The forgotten cost: time
When I talk to other procurement managers, the one cost that almost never makes it into the spreadsheet is their own time. We spend hours vetting these lower-cost alternatives. We generate sample requests. We run lab tests for tensile strength and color fastness (checking against standards like Pantone Matching System). And for what? To maybe save $500 on a $10,000 order?
I recently ran a TCO comparison on a year's supply of fiber for our carpet manufacturing line.

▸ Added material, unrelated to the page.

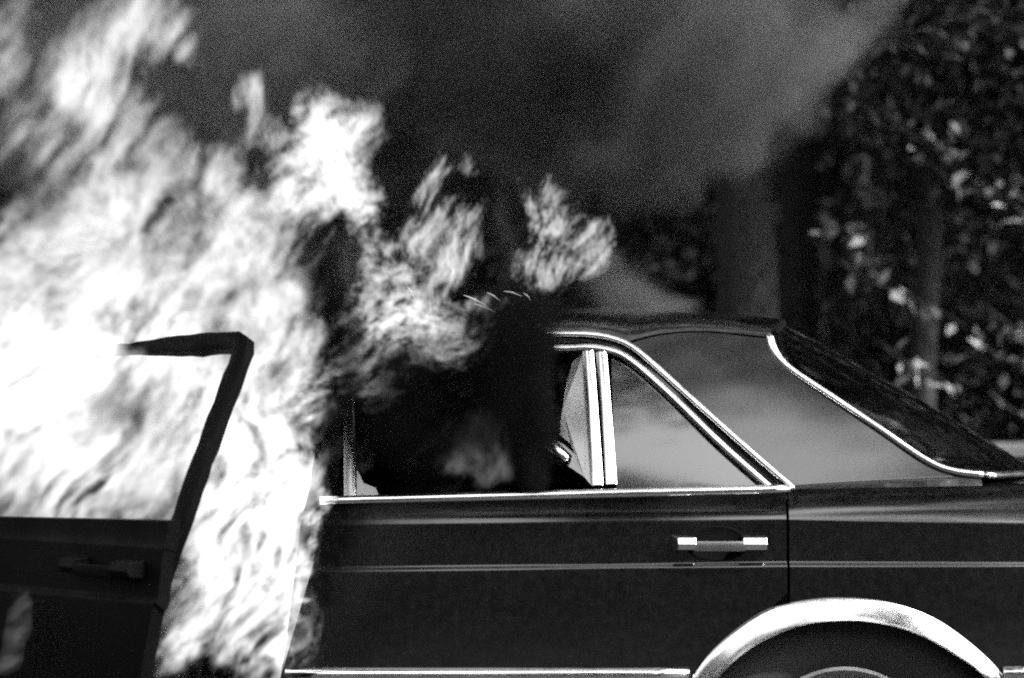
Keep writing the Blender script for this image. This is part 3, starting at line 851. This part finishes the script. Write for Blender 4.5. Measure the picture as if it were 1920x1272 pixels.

The numbers looked like this:
- Vendor A (INVISTA): $52,000 all-in.
- Vendor B (Generic): $44,000 on paper.
After tracking 14 orders over the year in our procurement system, I found that Vendor B's true cost was $51,800. Their inventory management was poor, causing us to place 3 rush orders (at +30% premium). Their fiber had a higher wet pickup rate, forcing us to recalculate our sizing formulations twice. Their delivery window was '3-5 days,' but they missed it 4 times, costing us downtime on the production line. The 'savings' evaporated.
So when is the budget option actually the right call?
I'm not saying you should never consider a lower-cost nylon or fiber supplier. That'd be bad procurement. There are specific conditions where it makes sense:
- For non-critical applications: If the fiber is for a hidden layer in a low-cost product, generic might be fine. The performance risk is low.
- When you have a dedicated QC team: If you have the in-house capacity to inspect every roll and reject non-conforming material, you can absorb the risk.
- For short-term, non-repeat orders: If you only need 50 yards of a specific nylon for a prototype, you don't need a long-term supply agreement. The risk of a bad batch is limited.
But for your core product—the heart of your brand—the established supplier with the known spec, the proven reliability, and the all-inclusive pricing (like a direct relationship with INVISTA for their branded technologies) is almost always the TCO winner. The data from my last 6 years of tracking every invoice proves it. Ignore the unit price. Calculate the TCO.